[Dataset items]
________

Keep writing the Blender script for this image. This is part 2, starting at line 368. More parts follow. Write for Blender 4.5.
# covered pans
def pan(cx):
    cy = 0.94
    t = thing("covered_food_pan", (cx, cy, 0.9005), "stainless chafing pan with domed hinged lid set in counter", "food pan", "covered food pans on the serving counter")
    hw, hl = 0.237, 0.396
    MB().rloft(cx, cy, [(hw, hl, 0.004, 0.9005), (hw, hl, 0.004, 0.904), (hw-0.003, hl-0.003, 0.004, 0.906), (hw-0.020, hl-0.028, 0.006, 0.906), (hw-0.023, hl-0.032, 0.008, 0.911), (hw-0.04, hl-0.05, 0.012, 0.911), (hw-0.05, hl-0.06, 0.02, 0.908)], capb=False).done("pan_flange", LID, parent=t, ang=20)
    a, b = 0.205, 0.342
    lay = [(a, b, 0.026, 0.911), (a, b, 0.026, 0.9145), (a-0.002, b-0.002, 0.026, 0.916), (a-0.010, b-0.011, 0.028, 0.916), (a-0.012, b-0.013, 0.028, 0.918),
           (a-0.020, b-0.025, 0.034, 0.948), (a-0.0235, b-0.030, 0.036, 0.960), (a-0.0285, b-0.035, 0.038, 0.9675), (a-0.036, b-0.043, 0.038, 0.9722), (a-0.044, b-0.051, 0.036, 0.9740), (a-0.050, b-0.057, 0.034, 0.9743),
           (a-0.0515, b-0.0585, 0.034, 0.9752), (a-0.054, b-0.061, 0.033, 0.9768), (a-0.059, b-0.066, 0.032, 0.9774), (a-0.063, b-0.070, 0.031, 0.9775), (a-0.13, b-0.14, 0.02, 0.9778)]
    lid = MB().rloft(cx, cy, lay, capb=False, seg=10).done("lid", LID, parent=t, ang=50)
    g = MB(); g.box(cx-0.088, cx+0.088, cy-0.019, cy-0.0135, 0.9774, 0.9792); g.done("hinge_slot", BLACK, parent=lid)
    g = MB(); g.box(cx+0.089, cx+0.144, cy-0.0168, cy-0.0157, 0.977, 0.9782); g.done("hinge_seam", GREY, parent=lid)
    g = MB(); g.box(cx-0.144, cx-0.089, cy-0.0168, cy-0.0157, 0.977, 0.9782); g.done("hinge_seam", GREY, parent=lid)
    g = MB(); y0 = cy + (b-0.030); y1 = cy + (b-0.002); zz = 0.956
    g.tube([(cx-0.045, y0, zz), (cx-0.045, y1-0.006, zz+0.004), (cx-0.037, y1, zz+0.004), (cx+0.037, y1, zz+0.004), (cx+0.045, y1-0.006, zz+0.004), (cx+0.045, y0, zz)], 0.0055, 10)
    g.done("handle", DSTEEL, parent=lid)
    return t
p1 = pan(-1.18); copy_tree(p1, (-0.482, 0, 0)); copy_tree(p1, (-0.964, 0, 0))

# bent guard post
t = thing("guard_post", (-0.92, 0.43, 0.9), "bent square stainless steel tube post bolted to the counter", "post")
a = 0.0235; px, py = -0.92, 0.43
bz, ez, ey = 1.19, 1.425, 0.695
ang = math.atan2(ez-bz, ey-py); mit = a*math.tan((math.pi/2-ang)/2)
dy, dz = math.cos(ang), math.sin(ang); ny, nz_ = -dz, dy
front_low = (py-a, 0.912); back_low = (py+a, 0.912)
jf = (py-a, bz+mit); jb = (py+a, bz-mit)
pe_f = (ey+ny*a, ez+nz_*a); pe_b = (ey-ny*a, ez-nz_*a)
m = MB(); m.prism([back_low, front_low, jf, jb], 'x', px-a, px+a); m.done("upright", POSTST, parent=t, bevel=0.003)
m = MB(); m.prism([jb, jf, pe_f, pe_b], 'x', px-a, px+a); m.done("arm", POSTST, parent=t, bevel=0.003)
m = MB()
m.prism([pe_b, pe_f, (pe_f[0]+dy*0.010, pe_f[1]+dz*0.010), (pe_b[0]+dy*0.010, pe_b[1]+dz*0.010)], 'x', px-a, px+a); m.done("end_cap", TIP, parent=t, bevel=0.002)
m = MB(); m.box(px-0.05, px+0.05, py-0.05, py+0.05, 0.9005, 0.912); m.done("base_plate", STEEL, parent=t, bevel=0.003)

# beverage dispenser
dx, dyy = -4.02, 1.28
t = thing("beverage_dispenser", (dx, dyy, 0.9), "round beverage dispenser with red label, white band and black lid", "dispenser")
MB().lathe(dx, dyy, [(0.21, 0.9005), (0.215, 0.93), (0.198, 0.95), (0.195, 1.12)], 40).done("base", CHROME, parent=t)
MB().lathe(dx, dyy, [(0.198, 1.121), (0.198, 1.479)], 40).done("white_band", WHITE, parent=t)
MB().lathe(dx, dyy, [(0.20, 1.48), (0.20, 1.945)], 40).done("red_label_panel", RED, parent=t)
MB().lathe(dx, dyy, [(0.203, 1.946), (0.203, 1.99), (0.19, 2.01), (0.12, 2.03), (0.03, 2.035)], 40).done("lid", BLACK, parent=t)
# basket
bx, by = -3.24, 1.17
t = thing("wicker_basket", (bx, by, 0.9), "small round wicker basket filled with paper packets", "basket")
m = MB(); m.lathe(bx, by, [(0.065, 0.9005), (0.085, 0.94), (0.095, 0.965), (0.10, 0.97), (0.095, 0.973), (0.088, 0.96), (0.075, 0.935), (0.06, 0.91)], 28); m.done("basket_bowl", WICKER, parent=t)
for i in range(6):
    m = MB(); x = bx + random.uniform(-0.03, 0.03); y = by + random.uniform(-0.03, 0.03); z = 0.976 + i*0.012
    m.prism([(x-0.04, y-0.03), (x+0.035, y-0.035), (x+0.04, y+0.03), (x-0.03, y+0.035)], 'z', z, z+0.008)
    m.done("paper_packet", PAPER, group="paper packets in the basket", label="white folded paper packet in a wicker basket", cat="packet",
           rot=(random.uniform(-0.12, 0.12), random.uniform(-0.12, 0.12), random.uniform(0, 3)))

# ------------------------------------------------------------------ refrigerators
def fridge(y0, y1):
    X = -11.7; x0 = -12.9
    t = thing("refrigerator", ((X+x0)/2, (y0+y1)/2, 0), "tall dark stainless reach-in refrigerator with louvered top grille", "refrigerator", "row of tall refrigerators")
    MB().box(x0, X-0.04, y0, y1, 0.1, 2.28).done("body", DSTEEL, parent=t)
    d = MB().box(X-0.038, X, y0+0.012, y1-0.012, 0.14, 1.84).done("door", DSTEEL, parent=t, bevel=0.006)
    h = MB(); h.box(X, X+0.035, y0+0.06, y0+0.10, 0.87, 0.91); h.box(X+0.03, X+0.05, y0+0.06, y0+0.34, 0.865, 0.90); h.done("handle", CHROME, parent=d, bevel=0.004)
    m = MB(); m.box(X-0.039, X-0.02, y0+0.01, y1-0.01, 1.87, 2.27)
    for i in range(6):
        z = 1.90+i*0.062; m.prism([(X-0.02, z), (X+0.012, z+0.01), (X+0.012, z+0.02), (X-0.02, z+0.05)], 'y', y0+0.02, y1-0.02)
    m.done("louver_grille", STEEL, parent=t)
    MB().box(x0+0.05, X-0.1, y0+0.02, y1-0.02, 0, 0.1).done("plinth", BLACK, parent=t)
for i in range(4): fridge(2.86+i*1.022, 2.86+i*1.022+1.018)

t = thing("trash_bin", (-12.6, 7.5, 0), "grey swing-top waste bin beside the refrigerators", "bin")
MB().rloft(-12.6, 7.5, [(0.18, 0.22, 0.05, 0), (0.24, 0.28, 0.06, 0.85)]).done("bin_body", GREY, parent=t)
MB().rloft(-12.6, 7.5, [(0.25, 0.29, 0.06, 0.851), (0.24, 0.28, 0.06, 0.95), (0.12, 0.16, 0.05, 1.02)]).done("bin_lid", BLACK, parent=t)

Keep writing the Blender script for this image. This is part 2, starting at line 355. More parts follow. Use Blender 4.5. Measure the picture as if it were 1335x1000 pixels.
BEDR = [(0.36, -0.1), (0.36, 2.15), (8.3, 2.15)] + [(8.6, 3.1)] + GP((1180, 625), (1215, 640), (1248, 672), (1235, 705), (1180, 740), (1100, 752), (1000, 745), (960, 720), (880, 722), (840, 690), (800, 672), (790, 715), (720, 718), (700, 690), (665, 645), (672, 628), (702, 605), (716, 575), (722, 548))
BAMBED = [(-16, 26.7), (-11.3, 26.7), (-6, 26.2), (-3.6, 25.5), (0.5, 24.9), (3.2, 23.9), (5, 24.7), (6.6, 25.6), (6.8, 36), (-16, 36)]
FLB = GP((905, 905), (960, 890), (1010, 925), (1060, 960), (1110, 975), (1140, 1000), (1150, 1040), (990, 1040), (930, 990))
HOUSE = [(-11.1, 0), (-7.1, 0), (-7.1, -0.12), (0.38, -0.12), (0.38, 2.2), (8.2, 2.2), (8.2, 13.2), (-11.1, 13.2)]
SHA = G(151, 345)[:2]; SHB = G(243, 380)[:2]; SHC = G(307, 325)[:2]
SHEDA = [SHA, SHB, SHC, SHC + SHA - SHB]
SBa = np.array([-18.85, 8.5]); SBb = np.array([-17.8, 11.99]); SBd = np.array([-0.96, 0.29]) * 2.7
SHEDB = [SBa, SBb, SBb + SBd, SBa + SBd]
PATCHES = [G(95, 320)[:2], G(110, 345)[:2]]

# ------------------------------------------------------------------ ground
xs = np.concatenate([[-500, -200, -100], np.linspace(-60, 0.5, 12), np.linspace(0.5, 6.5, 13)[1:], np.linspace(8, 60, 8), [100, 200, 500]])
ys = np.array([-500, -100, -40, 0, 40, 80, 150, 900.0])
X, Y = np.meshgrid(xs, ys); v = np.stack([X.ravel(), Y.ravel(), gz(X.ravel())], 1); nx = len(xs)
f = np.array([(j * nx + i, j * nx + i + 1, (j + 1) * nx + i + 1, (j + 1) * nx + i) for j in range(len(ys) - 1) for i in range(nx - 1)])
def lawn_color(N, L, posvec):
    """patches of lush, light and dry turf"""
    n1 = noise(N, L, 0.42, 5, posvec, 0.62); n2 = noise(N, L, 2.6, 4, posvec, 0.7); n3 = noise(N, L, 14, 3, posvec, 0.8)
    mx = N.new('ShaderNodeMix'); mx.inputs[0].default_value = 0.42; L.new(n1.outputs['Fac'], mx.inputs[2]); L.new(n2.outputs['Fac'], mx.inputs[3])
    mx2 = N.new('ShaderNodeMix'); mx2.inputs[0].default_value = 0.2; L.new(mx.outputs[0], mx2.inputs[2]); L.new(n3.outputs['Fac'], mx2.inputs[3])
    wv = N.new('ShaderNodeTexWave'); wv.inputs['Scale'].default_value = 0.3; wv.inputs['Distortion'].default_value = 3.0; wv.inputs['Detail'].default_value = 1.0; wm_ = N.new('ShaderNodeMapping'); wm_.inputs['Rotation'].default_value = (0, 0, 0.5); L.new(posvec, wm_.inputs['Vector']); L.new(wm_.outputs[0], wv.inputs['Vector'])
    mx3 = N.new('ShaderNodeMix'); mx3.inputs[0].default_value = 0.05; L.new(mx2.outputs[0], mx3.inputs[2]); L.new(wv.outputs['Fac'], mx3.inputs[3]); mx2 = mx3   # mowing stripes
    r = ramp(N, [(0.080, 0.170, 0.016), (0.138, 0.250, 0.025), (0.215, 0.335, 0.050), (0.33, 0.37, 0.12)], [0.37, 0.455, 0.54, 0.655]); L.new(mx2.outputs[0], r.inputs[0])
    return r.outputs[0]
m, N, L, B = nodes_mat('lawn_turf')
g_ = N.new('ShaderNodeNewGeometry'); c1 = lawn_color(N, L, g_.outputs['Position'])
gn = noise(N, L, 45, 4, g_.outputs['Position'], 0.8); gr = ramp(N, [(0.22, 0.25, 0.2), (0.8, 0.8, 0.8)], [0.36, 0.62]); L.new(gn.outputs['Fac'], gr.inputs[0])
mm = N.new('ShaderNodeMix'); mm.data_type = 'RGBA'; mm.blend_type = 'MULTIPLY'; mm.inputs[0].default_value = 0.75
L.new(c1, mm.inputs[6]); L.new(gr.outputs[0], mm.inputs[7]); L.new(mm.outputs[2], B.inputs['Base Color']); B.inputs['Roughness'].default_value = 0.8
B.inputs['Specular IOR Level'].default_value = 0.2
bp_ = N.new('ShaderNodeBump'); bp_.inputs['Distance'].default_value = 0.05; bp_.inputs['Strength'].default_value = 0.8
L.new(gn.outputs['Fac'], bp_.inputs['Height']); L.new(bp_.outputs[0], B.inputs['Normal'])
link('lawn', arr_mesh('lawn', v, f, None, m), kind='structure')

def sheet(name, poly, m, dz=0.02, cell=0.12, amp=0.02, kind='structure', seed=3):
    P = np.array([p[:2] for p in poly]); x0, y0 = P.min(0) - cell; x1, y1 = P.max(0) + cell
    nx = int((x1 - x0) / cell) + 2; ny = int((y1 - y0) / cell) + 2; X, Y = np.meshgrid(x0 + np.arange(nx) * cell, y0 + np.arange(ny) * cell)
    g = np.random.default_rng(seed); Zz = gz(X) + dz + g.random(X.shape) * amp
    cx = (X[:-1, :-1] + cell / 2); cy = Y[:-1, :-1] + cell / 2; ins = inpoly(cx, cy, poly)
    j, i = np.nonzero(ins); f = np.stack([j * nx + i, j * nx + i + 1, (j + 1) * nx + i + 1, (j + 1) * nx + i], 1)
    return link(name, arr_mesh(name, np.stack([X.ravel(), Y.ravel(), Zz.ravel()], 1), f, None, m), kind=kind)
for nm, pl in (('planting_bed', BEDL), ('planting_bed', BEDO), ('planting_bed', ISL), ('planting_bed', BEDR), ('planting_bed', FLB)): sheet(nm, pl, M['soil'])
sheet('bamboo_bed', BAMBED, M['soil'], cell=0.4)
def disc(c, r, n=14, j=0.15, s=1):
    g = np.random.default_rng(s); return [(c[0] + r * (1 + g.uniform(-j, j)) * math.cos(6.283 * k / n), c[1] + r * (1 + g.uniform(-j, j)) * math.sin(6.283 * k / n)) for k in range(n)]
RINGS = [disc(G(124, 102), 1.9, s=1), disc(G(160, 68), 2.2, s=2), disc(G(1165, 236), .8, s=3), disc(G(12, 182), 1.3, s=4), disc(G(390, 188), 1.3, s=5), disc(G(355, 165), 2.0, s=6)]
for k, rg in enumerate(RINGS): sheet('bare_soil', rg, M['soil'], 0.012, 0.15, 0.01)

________

» Your objective
Return, unchanged, the run of lines above that opens with the line containing "were 1335x1000 pixels." and closes with the line containing "PATCHES = [G(95, 320)[:2], G(110, 345)[:2]]". Include both.

» Expected answer
Keep writing the Blender script for this image. This is part 2, starting at line 355. More parts follow. Use Blender 4.5. Measure the picture as if it were 1335x1000 pixels.
BEDR = [(0.36, -0.1), (0.36, 2.15), (8.3, 2.15)] + [(8.6, 3.1)] + GP((1180, 625), (1215, 640), (1248, 672), (1235, 705), (1180, 740), (1100, 752), (1000, 745), (960, 720), (880, 722), (840, 690), (800, 672), (790, 715), (720, 718), (700, 690), (665, 645), (672, 628), (702, 605), (716, 575), (722, 548))
BAMBED = [(-16, 26.7), (-11.3, 26.7), (-6, 26.2), (-3.6, 25.5), (0.5, 24.9), (3.2, 23.9), (5, 24.7), (6.6, 25.6), (6.8, 36), (-16, 36)]
FLB = GP((905, 905), (960, 890), (1010, 925), (1060, 960), (1110, 975), (1140, 1000), (1150, 1040), (990, 1040), (930, 990))
HOUSE = [(-11.1, 0), (-7.1, 0), (-7.1, -0.12), (0.38, -0.12), (0.38, 2.2), (8.2, 2.2), (8.2, 13.2), (-11.1, 13.2)]
SHA = G(151, 345)[:2]; SHB = G(243, 380)[:2]; SHC = G(307, 325)[:2]
SHEDA = [SHA, SHB, SHC, SHC + SHA - SHB]
SBa = np.array([-18.85, 8.5]); SBb = np.array([-17.8, 11.99]); SBd = np.array([-0.96, 0.29]) * 2.7
SHEDB = [SBa, SBb, SBb + SBd, SBa + SBd]
PATCHES = [G(95, 320)[:2], G(110, 345)[:2]]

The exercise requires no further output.